1990年代後半から2000年代前半にかけてのPE業界勃興期は、日本がバランスシート不況でしたので、ファイナンシャルリストラクチュアリングで投資リターンを得ることが多かったものです。よってゴールドマンサックス出身者が活躍していました。

しかし今ではPLのトップラインを伸ばすことが投資リターンの最大の源泉になっていることがほとんどであり、コンサル的なスキルや行動パターン、思考パターンが求められるようになっているのです。

また投資検討は数か月ですが、投資した後は3年から5年、下手したら10年近くのお付き合いになることもあります。その長い保有期間中、重要なのは経営陣を動かすガバナンス能力と、オペレーションバリューアップできるスキルなのです。

プライベートエクイティは一人で完結する仕事より、チームを率いる仕事が多い

プライベートエクイティは案件チームのみならず、投資先の経営陣やミドルマネジャー、従業員に気持ちよく働き、やる気になってもらう仕事です。エクセルとにらめっこしてバリュエーションを計算したりするより、ガバナンスを強化して、適材適所の採用を行い、人事制度を「働いた人が報われる」仕組みに変えることが重要になるため、人間力が非常に試されます。

業界外部から思われるイメージとは裏腹に、金を動かすより人を動かす仕事という側面の方が強いため、投資銀行よりコンサルで学んだ経験の方が活かせることが多いのです。

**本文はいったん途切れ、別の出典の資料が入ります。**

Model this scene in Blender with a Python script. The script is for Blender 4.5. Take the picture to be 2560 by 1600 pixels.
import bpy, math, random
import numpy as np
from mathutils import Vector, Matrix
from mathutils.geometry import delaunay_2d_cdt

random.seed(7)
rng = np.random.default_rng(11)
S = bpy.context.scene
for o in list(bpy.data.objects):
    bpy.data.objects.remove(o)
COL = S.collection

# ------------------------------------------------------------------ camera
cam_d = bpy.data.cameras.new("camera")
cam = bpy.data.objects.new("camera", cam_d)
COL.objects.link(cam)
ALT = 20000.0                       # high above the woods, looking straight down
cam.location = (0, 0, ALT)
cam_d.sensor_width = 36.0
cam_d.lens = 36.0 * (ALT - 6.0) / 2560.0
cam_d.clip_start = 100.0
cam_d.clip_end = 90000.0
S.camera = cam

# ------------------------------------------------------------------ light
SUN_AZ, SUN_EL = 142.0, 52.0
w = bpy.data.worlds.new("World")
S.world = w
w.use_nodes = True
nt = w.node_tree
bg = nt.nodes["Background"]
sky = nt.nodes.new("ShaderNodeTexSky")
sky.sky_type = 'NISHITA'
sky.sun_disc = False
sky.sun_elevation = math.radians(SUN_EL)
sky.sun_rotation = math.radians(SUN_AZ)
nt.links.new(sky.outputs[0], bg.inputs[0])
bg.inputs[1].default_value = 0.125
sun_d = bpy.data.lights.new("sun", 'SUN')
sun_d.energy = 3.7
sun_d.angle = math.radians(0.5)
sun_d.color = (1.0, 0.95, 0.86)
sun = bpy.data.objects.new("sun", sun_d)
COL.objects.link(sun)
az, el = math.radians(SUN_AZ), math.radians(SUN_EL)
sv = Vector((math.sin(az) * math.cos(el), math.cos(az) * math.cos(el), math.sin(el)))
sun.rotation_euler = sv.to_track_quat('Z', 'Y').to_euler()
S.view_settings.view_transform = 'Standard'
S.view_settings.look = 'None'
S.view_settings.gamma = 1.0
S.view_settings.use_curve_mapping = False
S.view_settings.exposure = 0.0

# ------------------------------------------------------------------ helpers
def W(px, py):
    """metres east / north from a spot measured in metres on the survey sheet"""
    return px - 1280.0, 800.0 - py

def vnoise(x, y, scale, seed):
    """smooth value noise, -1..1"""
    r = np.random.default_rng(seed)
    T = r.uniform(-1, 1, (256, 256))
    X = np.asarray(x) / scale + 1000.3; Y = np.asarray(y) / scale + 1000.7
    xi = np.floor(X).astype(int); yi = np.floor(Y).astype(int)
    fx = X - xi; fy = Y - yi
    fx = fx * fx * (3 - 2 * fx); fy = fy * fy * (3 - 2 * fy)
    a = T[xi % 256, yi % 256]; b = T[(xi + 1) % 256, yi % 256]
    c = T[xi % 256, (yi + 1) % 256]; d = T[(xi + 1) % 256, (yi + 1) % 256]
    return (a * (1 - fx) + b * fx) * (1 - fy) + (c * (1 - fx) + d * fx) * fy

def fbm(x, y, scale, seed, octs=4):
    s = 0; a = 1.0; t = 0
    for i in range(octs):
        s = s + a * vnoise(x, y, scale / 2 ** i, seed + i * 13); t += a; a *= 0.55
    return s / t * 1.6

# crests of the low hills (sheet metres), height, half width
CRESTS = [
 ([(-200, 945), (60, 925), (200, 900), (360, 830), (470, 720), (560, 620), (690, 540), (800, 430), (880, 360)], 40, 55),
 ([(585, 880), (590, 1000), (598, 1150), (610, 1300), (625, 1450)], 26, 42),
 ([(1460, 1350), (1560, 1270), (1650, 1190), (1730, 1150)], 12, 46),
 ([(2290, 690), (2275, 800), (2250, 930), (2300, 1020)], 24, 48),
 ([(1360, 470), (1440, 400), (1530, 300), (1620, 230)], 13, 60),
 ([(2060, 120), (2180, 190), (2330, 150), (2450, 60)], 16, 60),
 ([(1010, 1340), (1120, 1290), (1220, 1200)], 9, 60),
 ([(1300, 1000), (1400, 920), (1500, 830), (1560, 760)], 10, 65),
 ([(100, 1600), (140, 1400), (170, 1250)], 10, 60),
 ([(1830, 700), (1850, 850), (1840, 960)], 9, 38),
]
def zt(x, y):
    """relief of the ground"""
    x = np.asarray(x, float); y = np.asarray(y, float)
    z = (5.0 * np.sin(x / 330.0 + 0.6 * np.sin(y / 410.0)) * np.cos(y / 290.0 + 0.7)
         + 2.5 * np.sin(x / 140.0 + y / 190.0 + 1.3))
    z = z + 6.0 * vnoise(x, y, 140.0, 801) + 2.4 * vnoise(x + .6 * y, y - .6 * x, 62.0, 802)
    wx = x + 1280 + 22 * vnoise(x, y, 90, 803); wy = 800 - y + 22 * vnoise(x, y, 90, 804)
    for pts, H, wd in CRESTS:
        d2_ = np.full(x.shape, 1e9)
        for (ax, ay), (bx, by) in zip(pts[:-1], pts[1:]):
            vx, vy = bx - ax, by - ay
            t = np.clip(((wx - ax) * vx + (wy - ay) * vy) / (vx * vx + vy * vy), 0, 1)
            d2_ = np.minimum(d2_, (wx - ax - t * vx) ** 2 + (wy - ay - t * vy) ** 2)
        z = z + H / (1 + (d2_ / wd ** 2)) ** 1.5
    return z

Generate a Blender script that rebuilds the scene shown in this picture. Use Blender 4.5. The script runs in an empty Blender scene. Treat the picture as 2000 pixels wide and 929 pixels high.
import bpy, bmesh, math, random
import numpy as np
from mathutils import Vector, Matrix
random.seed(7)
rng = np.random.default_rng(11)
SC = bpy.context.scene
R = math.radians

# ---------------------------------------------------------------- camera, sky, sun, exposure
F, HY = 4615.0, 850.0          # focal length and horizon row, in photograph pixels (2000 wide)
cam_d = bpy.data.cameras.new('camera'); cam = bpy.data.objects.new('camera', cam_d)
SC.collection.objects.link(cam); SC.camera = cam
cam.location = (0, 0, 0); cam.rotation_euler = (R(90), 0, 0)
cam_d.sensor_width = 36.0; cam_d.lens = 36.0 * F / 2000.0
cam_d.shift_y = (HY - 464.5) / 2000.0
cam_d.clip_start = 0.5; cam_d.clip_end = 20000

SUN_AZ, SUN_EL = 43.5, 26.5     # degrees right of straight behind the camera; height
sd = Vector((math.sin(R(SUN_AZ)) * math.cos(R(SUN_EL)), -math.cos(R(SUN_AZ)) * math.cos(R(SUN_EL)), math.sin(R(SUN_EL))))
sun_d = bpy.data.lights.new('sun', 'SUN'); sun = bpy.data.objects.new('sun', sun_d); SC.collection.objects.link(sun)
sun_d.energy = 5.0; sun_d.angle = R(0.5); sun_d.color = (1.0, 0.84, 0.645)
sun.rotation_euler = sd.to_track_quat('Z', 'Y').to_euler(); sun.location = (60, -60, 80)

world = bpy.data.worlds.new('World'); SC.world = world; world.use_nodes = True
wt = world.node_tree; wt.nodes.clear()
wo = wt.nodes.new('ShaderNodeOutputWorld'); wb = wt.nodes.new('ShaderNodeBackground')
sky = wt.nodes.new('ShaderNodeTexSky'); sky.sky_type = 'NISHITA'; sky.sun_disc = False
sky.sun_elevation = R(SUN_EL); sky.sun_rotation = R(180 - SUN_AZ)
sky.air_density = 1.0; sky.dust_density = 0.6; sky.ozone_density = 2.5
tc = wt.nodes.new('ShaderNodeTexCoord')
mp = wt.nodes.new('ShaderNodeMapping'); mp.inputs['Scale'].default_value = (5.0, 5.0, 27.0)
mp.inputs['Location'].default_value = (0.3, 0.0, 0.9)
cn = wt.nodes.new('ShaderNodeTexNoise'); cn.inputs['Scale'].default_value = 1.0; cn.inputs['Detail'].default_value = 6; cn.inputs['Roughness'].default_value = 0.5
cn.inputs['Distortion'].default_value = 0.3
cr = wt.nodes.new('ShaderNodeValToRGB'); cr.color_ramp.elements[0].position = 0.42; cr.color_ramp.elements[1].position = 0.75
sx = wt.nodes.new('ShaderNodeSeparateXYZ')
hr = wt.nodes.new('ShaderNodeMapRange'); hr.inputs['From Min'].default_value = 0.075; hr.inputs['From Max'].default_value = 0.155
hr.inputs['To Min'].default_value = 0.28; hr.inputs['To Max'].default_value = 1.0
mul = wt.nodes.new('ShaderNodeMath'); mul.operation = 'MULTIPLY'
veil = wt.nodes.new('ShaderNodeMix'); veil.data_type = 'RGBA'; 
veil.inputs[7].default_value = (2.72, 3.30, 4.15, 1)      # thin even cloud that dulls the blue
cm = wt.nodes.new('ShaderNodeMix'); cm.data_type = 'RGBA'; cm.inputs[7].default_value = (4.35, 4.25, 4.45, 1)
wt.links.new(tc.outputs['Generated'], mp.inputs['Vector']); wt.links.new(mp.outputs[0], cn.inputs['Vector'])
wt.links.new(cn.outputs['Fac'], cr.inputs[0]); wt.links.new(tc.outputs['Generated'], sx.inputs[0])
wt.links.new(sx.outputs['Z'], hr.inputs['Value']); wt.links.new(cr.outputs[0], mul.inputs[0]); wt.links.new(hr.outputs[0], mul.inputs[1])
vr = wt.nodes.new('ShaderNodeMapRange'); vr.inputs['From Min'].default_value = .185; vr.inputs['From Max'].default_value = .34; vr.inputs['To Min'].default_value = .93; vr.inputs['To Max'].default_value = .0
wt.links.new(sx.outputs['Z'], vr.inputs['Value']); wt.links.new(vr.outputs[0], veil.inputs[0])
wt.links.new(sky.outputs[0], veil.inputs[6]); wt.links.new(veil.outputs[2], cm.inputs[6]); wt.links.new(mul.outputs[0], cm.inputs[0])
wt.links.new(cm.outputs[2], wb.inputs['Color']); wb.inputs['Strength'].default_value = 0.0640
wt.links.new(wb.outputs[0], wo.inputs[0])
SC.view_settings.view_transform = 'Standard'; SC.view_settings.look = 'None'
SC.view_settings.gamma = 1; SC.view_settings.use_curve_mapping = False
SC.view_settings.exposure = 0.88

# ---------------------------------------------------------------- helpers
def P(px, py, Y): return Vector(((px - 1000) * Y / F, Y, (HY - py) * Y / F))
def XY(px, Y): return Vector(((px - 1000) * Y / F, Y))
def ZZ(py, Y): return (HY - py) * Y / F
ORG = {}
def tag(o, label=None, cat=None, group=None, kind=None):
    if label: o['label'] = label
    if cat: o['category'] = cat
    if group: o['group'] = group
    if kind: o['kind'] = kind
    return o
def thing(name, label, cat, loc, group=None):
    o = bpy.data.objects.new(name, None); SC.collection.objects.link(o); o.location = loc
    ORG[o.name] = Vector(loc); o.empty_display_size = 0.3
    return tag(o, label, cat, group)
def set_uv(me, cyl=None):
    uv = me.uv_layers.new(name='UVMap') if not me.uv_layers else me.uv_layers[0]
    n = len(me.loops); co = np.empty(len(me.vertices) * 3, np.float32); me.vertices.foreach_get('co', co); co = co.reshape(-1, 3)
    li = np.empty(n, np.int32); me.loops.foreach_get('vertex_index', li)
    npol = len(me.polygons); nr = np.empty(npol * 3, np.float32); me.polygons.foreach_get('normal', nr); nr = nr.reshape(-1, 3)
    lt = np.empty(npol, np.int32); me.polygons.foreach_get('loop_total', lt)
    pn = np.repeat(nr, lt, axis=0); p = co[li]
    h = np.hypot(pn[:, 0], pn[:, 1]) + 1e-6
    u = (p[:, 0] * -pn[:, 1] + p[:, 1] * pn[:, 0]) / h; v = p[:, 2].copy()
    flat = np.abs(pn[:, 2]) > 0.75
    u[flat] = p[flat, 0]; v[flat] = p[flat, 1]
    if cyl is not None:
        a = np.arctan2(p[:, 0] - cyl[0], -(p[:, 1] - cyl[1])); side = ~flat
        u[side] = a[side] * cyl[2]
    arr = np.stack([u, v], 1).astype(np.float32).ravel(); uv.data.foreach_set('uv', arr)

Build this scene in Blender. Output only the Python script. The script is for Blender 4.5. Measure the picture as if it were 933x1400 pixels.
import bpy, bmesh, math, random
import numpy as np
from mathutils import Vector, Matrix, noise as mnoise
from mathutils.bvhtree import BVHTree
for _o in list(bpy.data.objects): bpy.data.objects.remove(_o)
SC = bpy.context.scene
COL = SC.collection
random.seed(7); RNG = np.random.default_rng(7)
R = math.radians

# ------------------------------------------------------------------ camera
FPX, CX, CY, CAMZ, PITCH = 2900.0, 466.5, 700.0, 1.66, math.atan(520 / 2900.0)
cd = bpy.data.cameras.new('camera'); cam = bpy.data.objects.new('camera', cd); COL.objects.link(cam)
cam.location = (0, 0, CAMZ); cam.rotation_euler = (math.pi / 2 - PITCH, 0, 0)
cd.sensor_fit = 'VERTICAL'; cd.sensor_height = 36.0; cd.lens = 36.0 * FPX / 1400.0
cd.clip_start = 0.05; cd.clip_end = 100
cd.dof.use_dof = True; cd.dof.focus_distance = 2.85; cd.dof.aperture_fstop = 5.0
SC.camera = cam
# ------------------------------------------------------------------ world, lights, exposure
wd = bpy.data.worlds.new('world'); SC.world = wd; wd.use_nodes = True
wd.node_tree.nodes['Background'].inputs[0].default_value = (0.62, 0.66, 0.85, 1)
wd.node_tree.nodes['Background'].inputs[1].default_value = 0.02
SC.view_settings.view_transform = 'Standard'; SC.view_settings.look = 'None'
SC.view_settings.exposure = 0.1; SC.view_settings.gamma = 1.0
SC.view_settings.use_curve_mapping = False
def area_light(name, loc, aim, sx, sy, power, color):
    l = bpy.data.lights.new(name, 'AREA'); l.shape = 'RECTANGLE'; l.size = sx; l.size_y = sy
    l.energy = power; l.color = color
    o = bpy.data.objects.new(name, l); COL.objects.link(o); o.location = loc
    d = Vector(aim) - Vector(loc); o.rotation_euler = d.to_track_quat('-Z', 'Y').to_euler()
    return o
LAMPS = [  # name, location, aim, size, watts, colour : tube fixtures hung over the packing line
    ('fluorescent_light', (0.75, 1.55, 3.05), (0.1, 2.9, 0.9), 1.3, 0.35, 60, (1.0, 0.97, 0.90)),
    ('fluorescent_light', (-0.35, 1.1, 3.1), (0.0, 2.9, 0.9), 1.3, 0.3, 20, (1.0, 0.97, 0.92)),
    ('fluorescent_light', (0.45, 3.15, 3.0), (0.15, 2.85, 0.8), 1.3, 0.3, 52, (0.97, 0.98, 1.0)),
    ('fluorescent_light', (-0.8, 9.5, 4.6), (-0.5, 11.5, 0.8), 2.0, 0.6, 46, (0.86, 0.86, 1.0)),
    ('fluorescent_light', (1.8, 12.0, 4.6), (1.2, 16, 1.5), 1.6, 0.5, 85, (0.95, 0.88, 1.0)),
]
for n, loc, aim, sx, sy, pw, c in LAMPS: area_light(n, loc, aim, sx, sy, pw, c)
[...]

(マッキンゼーでも人を説得するには論理や感情、道徳と異なる要素に訴える必要があると習いますが、日本のようなハイコンテクストカルチャーでのミッドキャップ投資では、特に人の感情面に訴えるコミニュケーションも極めて重要となるのです。)

プライベートエクイティは色んなステークホルダーを説得する仕事

またプライベートエクイティの実務では、LP投資家や投資先の経営陣、投資委員会、レンダーなど様々なステークホルダーコミニュケーションが不可欠です。

このような多くのステークホルダーの期待値を管理し、良好な関係を築き、リレーションシップをマネジメントすることが重要であるという意味でも、コンサルで現場に入ってクライアント企業の人々をひざを突き合わせ汗をかき、実際にチームを動かしてきた経験が、投資先のバリューアップ実務の中で、モノを言うのです。

なお金余りの今、どこのファンドも投資家や企業へのピッチポイントはお金ではなく、どれだけ企業価値向上に貢献できるかの競争に変化している点も、コンサル出身者が重宝される背景にあると言えるでしょう。バイアウトファンドにしてもベンチャーキャピタルにしても、「その資金を受け入れた企業にどれだけバリューアップを実現できるか」を競う市場になっているのです。